--- BEGIN DATA SECTION ---

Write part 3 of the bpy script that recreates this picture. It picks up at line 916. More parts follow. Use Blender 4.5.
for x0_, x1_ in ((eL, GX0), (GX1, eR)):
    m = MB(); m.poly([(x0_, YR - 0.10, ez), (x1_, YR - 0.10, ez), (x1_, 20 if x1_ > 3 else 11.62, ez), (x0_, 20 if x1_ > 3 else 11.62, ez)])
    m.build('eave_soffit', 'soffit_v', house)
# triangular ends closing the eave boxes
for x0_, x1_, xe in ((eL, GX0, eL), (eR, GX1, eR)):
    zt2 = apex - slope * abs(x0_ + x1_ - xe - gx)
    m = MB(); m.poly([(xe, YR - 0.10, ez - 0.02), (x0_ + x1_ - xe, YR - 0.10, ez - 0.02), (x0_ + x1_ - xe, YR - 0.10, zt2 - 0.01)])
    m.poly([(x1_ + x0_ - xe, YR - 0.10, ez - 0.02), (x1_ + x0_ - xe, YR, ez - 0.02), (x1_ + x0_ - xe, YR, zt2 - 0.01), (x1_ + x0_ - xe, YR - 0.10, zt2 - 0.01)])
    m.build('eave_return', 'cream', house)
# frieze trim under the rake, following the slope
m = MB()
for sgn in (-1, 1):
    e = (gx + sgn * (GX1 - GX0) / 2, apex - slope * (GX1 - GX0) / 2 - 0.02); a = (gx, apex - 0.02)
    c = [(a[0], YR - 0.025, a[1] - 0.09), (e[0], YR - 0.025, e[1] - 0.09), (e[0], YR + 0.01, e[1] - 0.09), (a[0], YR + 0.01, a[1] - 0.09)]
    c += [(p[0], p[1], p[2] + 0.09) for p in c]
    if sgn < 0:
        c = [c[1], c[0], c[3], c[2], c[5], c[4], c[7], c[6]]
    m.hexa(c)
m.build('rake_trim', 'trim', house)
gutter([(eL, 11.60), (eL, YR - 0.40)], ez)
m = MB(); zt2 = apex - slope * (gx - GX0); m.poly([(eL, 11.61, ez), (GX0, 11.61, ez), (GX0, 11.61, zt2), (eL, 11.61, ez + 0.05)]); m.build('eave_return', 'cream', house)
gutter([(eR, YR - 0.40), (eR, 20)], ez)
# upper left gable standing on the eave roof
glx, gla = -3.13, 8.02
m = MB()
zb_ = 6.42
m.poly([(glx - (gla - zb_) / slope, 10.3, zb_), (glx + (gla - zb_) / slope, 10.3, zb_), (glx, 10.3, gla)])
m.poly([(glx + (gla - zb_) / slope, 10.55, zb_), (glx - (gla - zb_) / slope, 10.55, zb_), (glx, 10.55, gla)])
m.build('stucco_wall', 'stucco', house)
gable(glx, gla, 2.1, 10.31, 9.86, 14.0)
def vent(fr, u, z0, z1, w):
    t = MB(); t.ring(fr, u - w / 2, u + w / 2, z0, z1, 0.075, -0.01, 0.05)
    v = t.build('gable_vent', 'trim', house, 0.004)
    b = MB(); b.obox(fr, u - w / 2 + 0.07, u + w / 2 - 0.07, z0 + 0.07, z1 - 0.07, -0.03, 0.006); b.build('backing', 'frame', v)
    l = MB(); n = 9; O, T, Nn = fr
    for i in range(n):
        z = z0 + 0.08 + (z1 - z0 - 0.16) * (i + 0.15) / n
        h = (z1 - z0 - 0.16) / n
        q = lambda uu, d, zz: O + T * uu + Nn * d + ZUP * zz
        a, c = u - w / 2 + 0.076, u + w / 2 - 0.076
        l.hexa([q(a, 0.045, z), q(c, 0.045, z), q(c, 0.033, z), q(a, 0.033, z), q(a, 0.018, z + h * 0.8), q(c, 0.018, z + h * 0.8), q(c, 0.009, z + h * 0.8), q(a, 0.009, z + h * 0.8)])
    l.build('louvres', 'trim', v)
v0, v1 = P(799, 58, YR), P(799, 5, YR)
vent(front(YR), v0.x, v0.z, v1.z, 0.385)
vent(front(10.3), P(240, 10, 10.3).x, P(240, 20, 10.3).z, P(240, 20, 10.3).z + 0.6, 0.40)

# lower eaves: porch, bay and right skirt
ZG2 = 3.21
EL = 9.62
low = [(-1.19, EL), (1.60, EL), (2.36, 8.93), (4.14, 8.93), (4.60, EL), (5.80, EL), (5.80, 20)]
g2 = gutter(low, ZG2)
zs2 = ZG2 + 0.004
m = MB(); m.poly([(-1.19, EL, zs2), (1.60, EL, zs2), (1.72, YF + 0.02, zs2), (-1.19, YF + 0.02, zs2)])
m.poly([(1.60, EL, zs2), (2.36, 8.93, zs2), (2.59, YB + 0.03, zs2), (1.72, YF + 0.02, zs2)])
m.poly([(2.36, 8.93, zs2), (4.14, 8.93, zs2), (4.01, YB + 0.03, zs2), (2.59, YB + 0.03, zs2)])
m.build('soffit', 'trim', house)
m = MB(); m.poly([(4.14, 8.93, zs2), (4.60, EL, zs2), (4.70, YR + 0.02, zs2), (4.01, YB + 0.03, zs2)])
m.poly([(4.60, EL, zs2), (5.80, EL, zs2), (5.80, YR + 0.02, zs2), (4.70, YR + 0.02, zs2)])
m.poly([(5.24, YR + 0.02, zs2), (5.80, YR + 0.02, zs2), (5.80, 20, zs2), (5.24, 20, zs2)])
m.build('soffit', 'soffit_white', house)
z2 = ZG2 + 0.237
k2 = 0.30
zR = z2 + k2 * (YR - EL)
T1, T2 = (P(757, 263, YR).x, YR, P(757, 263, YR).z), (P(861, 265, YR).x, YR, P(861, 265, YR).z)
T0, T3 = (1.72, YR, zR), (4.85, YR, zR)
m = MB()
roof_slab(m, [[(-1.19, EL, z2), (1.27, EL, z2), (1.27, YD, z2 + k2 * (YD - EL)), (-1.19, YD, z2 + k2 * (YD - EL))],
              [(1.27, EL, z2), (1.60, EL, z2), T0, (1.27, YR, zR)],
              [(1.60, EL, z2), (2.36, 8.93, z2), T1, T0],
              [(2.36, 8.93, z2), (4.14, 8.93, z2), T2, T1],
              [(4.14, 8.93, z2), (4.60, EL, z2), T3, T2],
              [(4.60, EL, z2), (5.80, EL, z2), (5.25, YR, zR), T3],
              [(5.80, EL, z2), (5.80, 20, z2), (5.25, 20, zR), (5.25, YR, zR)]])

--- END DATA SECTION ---

WRITTEN PROBLEM: Reproduce each line of the material above precisely.

EXERCISE ANSWER:
Write part 3 of the bpy script that recreates this picture. It picks up at line 916. More parts follow. Use Blender 4.5.
for x0_, x1_ in ((eL, GX0), (GX1, eR)):
    m = MB(); m.poly([(x0_, YR - 0.10, ez), (x1_, YR - 0.10, ez), (x1_, 20 if x1_ > 3 else 11.62, ez), (x0_, 20 if x1_ > 3 else 11.62, ez)])
    m.build('eave_soffit', 'soffit_v', house)
# triangular ends closing the eave boxes
for x0_, x1_, xe in ((eL, GX0, eL), (eR, GX1, eR)):
    zt2 = apex - slope * abs(x0_ + x1_ - xe - gx)
    m = MB(); m.poly([(xe, YR - 0.10, ez - 0.02), (x0_ + x1_ - xe, YR - 0.10, ez - 0.02), (x0_ + x1_ - xe, YR - 0.10, zt2 - 0.01)])
    m.poly([(x1_ + x0_ - xe, YR - 0.10, ez - 0.02), (x1_ + x0_ - xe, YR, ez - 0.02), (x1_ + x0_ - xe, YR, zt2 - 0.01), (x1_ + x0_ - xe, YR - 0.10, zt2 - 0.01)])
    m.build('eave_return', 'cream', house)
# frieze trim under the rake, following the slope
m = MB()
for sgn in (-1, 1):
    e = (gx + sgn * (GX1 - GX0) / 2, apex - slope * (GX1 - GX0) / 2 - 0.02); a = (gx, apex - 0.02)
    c = [(a[0], YR - 0.025, a[1] - 0.09), (e[0], YR - 0.025, e[1] - 0.09), (e[0], YR + 0.01, e[1] - 0.09), (a[0], YR + 0.01, a[1] - 0.09)]
    c += [(p[0], p[1], p[2] + 0.09) for p in c]
    if sgn < 0:
        c = [c[1], c[0], c[3], c[2], c[5], c[4], c[7], c[6]]
    m.hexa(c)
m.build('rake_trim', 'trim', house)
gutter([(eL, 11.60), (eL, YR - 0.40)], ez)
m = MB(); zt2 = apex - slope * (gx - GX0); m.poly([(eL, 11.61, ez), (GX0, 11.61, ez), (GX0, 11.61, zt2), (eL, 11.61, ez + 0.05)]); m.build('eave_return', 'cream', house)
gutter([(eR, YR - 0.40), (eR, 20)], ez)
# upper left gable standing on the eave roof
glx, gla = -3.13, 8.02
m = MB()
zb_ = 6.42
m.poly([(glx - (gla - zb_) / slope, 10.3, zb_), (glx + (gla - zb_) / slope, 10.3, zb_), (glx, 10.3, gla)])
m.poly([(glx + (gla - zb_) / slope, 10.55, zb_), (glx - (gla - zb_) / slope, 10.55, zb_), (glx, 10.55, gla)])
m.build('stucco_wall', 'stucco', house)
gable(glx, gla, 2.1, 10.31, 9.86, 14.0)
def vent(fr, u, z0, z1, w):
    t = MB(); t.ring(fr, u - w / 2, u + w / 2, z0, z1, 0.075, -0.01, 0.05)
    v = t.build('gable_vent', 'trim', house, 0.004)
    b = MB(); b.obox(fr, u - w / 2 + 0.07, u + w / 2 - 0.07, z0 + 0.07, z1 - 0.07, -0.03, 0.006); b.build('backing', 'frame', v)
    l = MB(); n = 9; O, T, Nn = fr
    for i in range(n):
        z = z0 + 0.08 + (z1 - z0 - 0.16) * (i + 0.15) / n
        h = (z1 - z0 - 0.16) / n
        q = lambda uu, d, zz: O + T * uu + Nn * d + ZUP * zz
        a, c = u - w / 2 + 0.076, u + w / 2 - 0.076
        l.hexa([q(a, 0.045, z), q(c, 0.045, z), q(c, 0.033, z), q(a, 0.033, z), q(a, 0.018, z + h * 0.8), q(c, 0.018, z + h * 0.8), q(c, 0.009, z + h * 0.8), q(a, 0.009, z + h * 0.8)])
    l.build('louvres', 'trim', v)
v0, v1 = P(799, 58, YR), P(799, 5, YR)
vent(front(YR), v0.x, v0.z, v1.z, 0.385)
vent(front(10.3), P(240, 10, 10.3).x, P(240, 20, 10.3).z, P(240, 20, 10.3).z + 0.6, 0.40)

# lower eaves: porch, bay and right skirt
ZG2 = 3.21
EL = 9.62
low = [(-1.19, EL), (1.60, EL), (2.36, 8.93), (4.14, 8.93), (4.60, EL), (5.80, EL), (5.80, 20)]
g2 = gutter(low, ZG2)
zs2 = ZG2 + 0.004
m = MB(); m.poly([(-1.19, EL, zs2), (1.60, EL, zs2), (1.72, YF + 0.02, zs2), (-1.19, YF + 0.02, zs2)])
m.poly([(1.60, EL, zs2), (2.36, 8.93, zs2), (2.59, YB + 0.03, zs2), (1.72, YF + 0.02, zs2)])
m.poly([(2.36, 8.93, zs2), (4.14, 8.93, zs2), (4.01, YB + 0.03, zs2), (2.59, YB + 0.03, zs2)])
m.build('soffit', 'trim', house)
m = MB(); m.poly([(4.14, 8.93, zs2), (4.60, EL, zs2), (4.70, YR + 0.02, zs2), (4.01, YB + 0.03, zs2)])
m.poly([(4.60, EL, zs2), (5.80, EL, zs2), (5.80, YR + 0.02, zs2), (4.70, YR + 0.02, zs2)])
m.poly([(5.24, YR + 0.02, zs2), (5.80, YR + 0.02, zs2), (5.80, 20, zs2), (5.24, 20, zs2)])
m.build('soffit', 'soffit_white', house)
z2 = ZG2 + 0.237
k2 = 0.30
zR = z2 + k2 * (YR - EL)
T1, T2 = (P(757, 263, YR).x, YR, P(757, 263, YR).z), (P(861, 265, YR).x, YR, P(861, 265, YR).z)
T0, T3 = (1.72, YR, zR), (4.85, YR, zR)
m = MB()
roof_slab(m, [[(-1.19, EL, z2), (1.27, EL, z2), (1.27, YD, z2 + k2 * (YD - EL)), (-1.19, YD, z2 + k2 * (YD - EL))],
              [(1.27, EL, z2), (1.60, EL, z2), T0, (1.27, YR, zR)],
              [(1.60, EL, z2), (2.36, 8.93, z2), T1, T0],
              [(2.36, 8.93, z2), (4.14, 8.93, z2), T2, T1],
              [(4.14, 8.93, z2), (4.60, EL, z2), T3, T2],
              [(4.60, EL, z2), (5.80, EL, z2), (5.25, YR, zR), T3],
              [(5.80, EL, z2), (5.80, 20, z2), (5.25, 20, zR), (5.25, YR, zR)]])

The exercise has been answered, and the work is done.